QUELS EN SONT LES DÉTERMINANTS ?
L’Agence nationale pour l'amélioration des conditions de travail (ANACT), un établissement public administratif doté d’un conseil d’administration tripartite (représentants des organisations d’employeurs, de salariés et de l’État), liste six grands piliers sur lesquels repose la QVT :
QUEL EST LE CADRE LÉGAL ?
Aboutissement d’une démarche débutée en 2004 avec la négociation sur l’égalité professionnelle, prolongée par les accords sur le stress au travail (2008) puis sur le harcèlement et la violence au travail (2010), l’accord signé en 2013 par les partenaires sociaux a eu le mérite de fournir un cadre d’action. Il inscrit en effet la QVT à l’ordre du jour des négociations annuelles obligatoires (NAO) en entreprise, une disposition confirmée en 2015 par la loi relative au dialogue social et à l’emploi.
Conformément à la réforme du Code du travail (ordonnances Macron), entrée en vigueur en 2018, la négociation obligatoire concerne les entreprises avec une ou plusieurs organisations syndicales représentatives et au moins un délégué syndical (DS). Il s’agit donc des entreprises de plus de 50 salariés (le seuil permettant la désignation d’un délégué syndical) et des entreprises de moins de 50 salariés dès lors qu’un délégué du personnel aura été désigné en qualité de DS.
Si les ordonnances ont maintenu les trois thèmes obligatoires de négociations (dont celui de l’égalité professionnelle et de la QVT), la périodicité de leur négociation n’est dorénavant garantie qu’une fois tous les quatre ans.
LES ENTREPRISES JOUENT-ELLES LE JEU ?
Pas vraiment ! Si la QVT trouve un écho grandissant auprès des salariés et des acteurs du monde du travail, force est de constater que le bilan sur le terrain, en matière d’accords d’entreprises, demeure très contrasté. Quand il s’agit de négocier, de nombreuses entreprises tâtonnent ou font preuve de frilosité, comme l’explique Martine Keryer, secrétaire nationale CFE-CGC en charge de la santé au travail : « Beaucoup d’employeurs ne prennent pas encore la mesure du sujet ou l’abordent sous l’angle biaisé du bonheur au travail. Or ce n’est pas avec un baby-foot, des espaces de convivialité ou la mise en place de responsables du bonheur (chief happiness officers) qu’on traite des vraies problématiques, en particulier l’évaluation de la charge de travail des salariés. »
Face aux phénomènes croissants de désengagement des salariés et de hausse de l’absentéisme au travail occasionnant des coûts substantiels pour les entreprises, celles-ci ont pourtant tout intérêt à répondre véritablement aux enjeux en lien avec les conditions de travail. « Malgré quelques progrès notables comme le développement des accords relatifs au télétravail et la meilleure prise en compte de la conciliation des temps de vie professionnels et personnels, c’est encore très difficile, dans les entreprises, de parler d’organisation du travail, de risques psycho-sociaux (RPS) et d’épuisement professionnel », souligne Martine Keryer.

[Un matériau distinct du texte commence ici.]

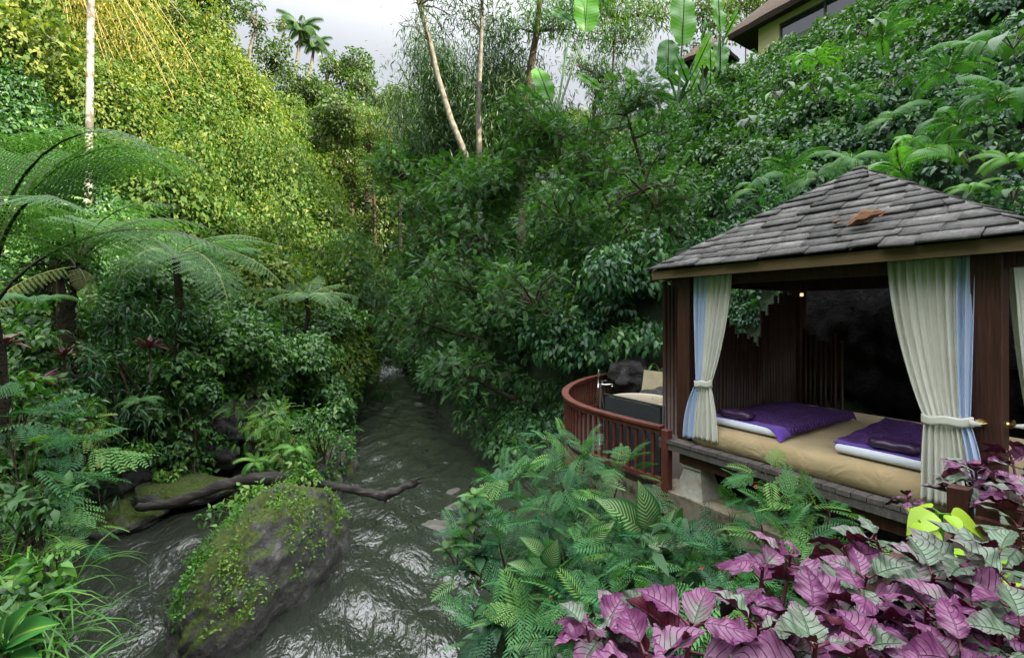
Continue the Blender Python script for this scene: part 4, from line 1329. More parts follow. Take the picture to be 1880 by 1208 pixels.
# ------------------------------------------------------------------ villa up on the slope, and the hut beside it
def thatch_roof(root, x0, x1, y0, y1, ze, zr, th, ridge_in):
    mb = MB()
    xm0, xm1 = x0 + ridge_in, x1 - ridge_in
    ym = (y0 + y1) / 2
    N = 14
    def P(x, y, k):
        return (x, y, k)
    # top surface in rings from eave to ridge, bulging a little
    rows = []
    for j in range(N + 1):
        t = j / N
        zz = lerp(ze + th, zr, t ** .92)
        X0, X1, Y0, Y1 = lerp(x0, xm0, t), lerp(x1, xm1, t), lerp(y0, ym - .05, t), lerp(y1, ym + .05, t)
        ring = []
        for (a, b_) in (((X0, Y0), (X1, Y0)), ((X1, Y0), (X1, Y1)), ((X1, Y1), (X0, Y1)), ((X0, Y1), (X0, Y0))):
            for i in range(16):
                s = i / 16
                ring.append((lerp(a[0], b_[0], s) + random.uniform(-.03, .03), lerp(a[1], b_[1], s) + random.uniform(-.03, .03), zz + random.uniform(-.03, .03)))
        ring.append(ring[0]); rows.append(ring)
    mb.grid(rows)
    top = MB(); top.v, top.f, top.m, top.s = mb.v, mb.f, mb.m, mb.s
    rf = top.build('thatch_roof', M['thatch'], root)
    b2 = MB()
    ring0 = rows[0]
    low = [(lerp(x, (x0 + x1) / 2, .02), lerp(y, ym, .02), ze) for (x, y, z) in ring0]
    inn = [(lerp(x, (x0 + x1) / 2, .10), lerp(y, ym, .18), ze + .18) for (x, y, z) in ring0]
    b2.grid([ring0, low, inn], smooth=False)
    b2.add([(x0 + .5, y0 + .5, ze + .2), (x1 - .5, y0 + .5, ze + .2), (x1 - .5, y1 - .5, ze + .2), (x0 + .5, y1 - .5, ze + .2)], [(3, 2, 1, 0)])
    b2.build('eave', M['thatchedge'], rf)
def villa():
    c = np.array([16.1, 29.75])
    root = thing('villa', 'cream walled villa with a brown thatched roof high on the slope', 'house', (c[0], c[1], 0), GRZ)
    z0 = 19.0
    wall = MB()
    L, D_ = 9.0, 5.0
    # front wall with a long window opening, built of four panels
    wx0, wx1, wz0, wz1 = 1.35, 6.6, 21.05, 22.35
    zt = 22.85
    th = .2
    def panel(xa, xb, za, zb): wall.box(((xa + xb) / 2, th / 2, (za + zb) / 2), (xb - xa, th, zb - za))
    panel(0, wx0, z0, zt); panel(wx1, L, z0, zt); panel(wx0, wx1, wz1, zt); panel(wx0, wx1, z0, wz0)
    wall.box((th / 2, D_ / 2 + th / 2 + .002, (z0 + zt) / 2), (th, D_ - th, zt - z0)); wall.box((L - th / 2, D_ / 2 + th / 2 + .002, (z0 + zt) / 2), (th, D_ - th, zt - z0)); wall.box((L / 2, D_ + th / 2, (z0 + zt) / 2), (L, th, zt - z0))
    wall.build('wall', M['plaster'], root)
    MB().box((4.6, -.06, 20.2), (6.6, .12, 1.66)).build('stone_base', M['greystone'], root)
    fm, nt, b = newmat('dark_window_frame'); b.inputs['Base Color'].default_value = (.06, .055, .05, 1)
    fr = MB()
    fr.box(((wx0 + wx1) / 2, .05, wz1 - .05), (wx1 - wx0, .14, .1)); fr.box(((wx0 + wx1) / 2, .05, wz0 + .05), (wx1 - wx0, .14, .1))
    for x in (wx0 + .05, 3.9, wx1 - .05): fr.box((x, .052, (wz0 + wz1) / 2), (.09, .13, wz1 - wz0 - .2))
    w = fr.build('window', fm, root)
    gm, nt, b = newmat('window_glass'); b.inputs['Base Color'].default_value = (.03, .04, .045, 1); b.inputs['Roughness'].default_value = .03; b.inputs['Specular IOR Level'].default_value = 1.0; b.inputs['IOR'].default_value = 1.8
    MB().box(((wx0 + wx1) / 2, .09, (wz0 + wz1) / 2), (wx1 - wx0 - .1, .012, wz1 - wz0 - .1)).build('pane', gm, w)
    thatch_roof(root, -1.6, L + 1.7, -.9, D_ + 1.2, 22.55, 26.6, .34, 3.6)
villa()
def hut():
    c = at(1302, 90, 33.0)
    root = thing('hut', 'little thatched hut beside the banana plants below the villa', 'hut', (c[0], c[1], 0), GRZ + R(10))
    zb = c[2] - 1.4
    w = MB()
    for (x, y) in ((-.9, -.9), (.9, -.9), (.9, .9), (-.9, .9)):
        w.tube([(x, y, zb - 3.0), (x, y, zb + .45)], .09, 8)
    w.box((0, .5, zb - 1.2), (1.9, .12, 3.2))
    w.build('wall', M['greystone'], root)
    thatch_roof(root, -1.55, 1.55, -1.5, 1.5, zb + .35, zb + 2.2, .22, 1.45)
hut()

# ------------------------------------------------------------------ foliage prototypes
LF_d = [P_diamond(.27, .10, .18), P_diamond(.33, .06, .25), P_diamond(.22, .14, .1)]
LF_o = [P_leaf(3, .25, .16, .30, .75), P_leaf(3, .21, .12, .45, .8), P_leaf(3, .29, .2, .2, .7)]
LF_n = [P_leaf(3, .10, .12, .35, .85), P_leaf(3, .08, .15, .5, .8)]
LF_b = [P_leaf(2, .085, .1, .35, .8), P_leaf(2, .07, .12, .2, .8)]
LF_f = [P_pinnate(9, .30, .075, 64, .35, .15), P_pinnate(8, .34, .085, 60, .2, .2), P_pinnate(10, .27, .07, 68, .5, .1)]
LF_3 = []
for _a in (0, 1):                                  # a three-leaflet vine leaf
    LF_3.append(join([place(P_leaf(2, .33, .12, .3, .7), np.zeros((1, 3)), np.array([[math.sin(a), math.cos(a), -.1]]), np.array([[0, 0, 1.0]]), [s]) for a, s in ((0, 1), (1.15, .8), (-1.15, .8))]))
LF_f2 = [P_pinnate(11, .34, .072, 62, .30, .12), P_pinnate(10, .38, .078, 58, .15, .15), P_pinnate(12, .30, .066, 66, .45, .1)]
SPRAY = [P_bipinnate(6, .5), P_bipinnate(7, .46, bend=.35), P_bipinnate(5, .58, bend=.1)]
PALMF = [P_palm(26, .20, .03, .9, -.9), P_palm(24, .23, .03, .7, -1.2), P_palm(28, .19, .028, 1.0, -.6)]

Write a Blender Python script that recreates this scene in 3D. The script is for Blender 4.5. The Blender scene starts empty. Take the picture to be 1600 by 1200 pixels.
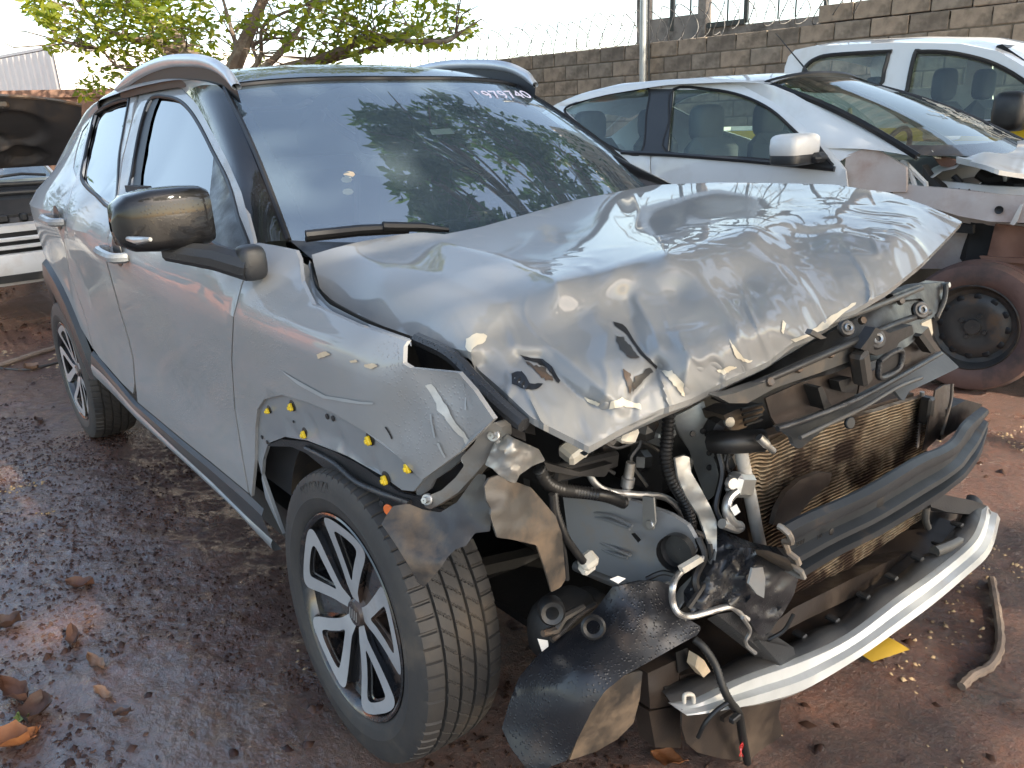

Encore plus avec la disparition du comité d'hygiène, de sécurité et des conditions de travail (CHSCT) dans le cadre de la mise en place des CSE, la nouvelle instance unique de représentation du personnel.
PERCEPTION, DIFFICULTÉS : QU’EN DISENT LES SALARIÉS ?
Commençons par le positif : une majorité de salariés (73 %) se disent satisfaits de leur qualité de vie au travail et 60 % se sentent mieux au travail qu’il y a dix ans, selon le baromètre 2018 santé et QVT du groupe de protection sociale Malakoff Médéric. Les salariés sont notamment moins nombreux à juger leur travail pénible physiquement (48 % contre 54 % en 2009). Notons que la QVT est jugée plus satisfaisante dans les petites entreprises : 45 % des collaborateurs lui attribuent une note entre 8 et 10 dans les TPE, contre 33 % dans les grands groupes.
Toutefois, plusieurs maux persistent. A commencer par le difficile équilibre des temps de vie. Ainsi, 35 % des salariés (vs 27 % en 2009) éprouvent des difficultés à concilier vie personnelle et professionnelle. Pour y remédier, les salariés plébiscitent des horaires de travail plus souples (46 %), une réduction du temps de travail (28 %) et la possibilité de télétravail (24 %). Autre difficulté : « la pression psychologique subie au travail », 68 % des salariés jugeant leur travail nerveusement fatigant. Parmi les griefs exprimés viennent ensuite « une érosion de l’engagement » et surtout « le manque de reconnaissance et/ou d’autonomie » pour plus de 4 salariés sur 10.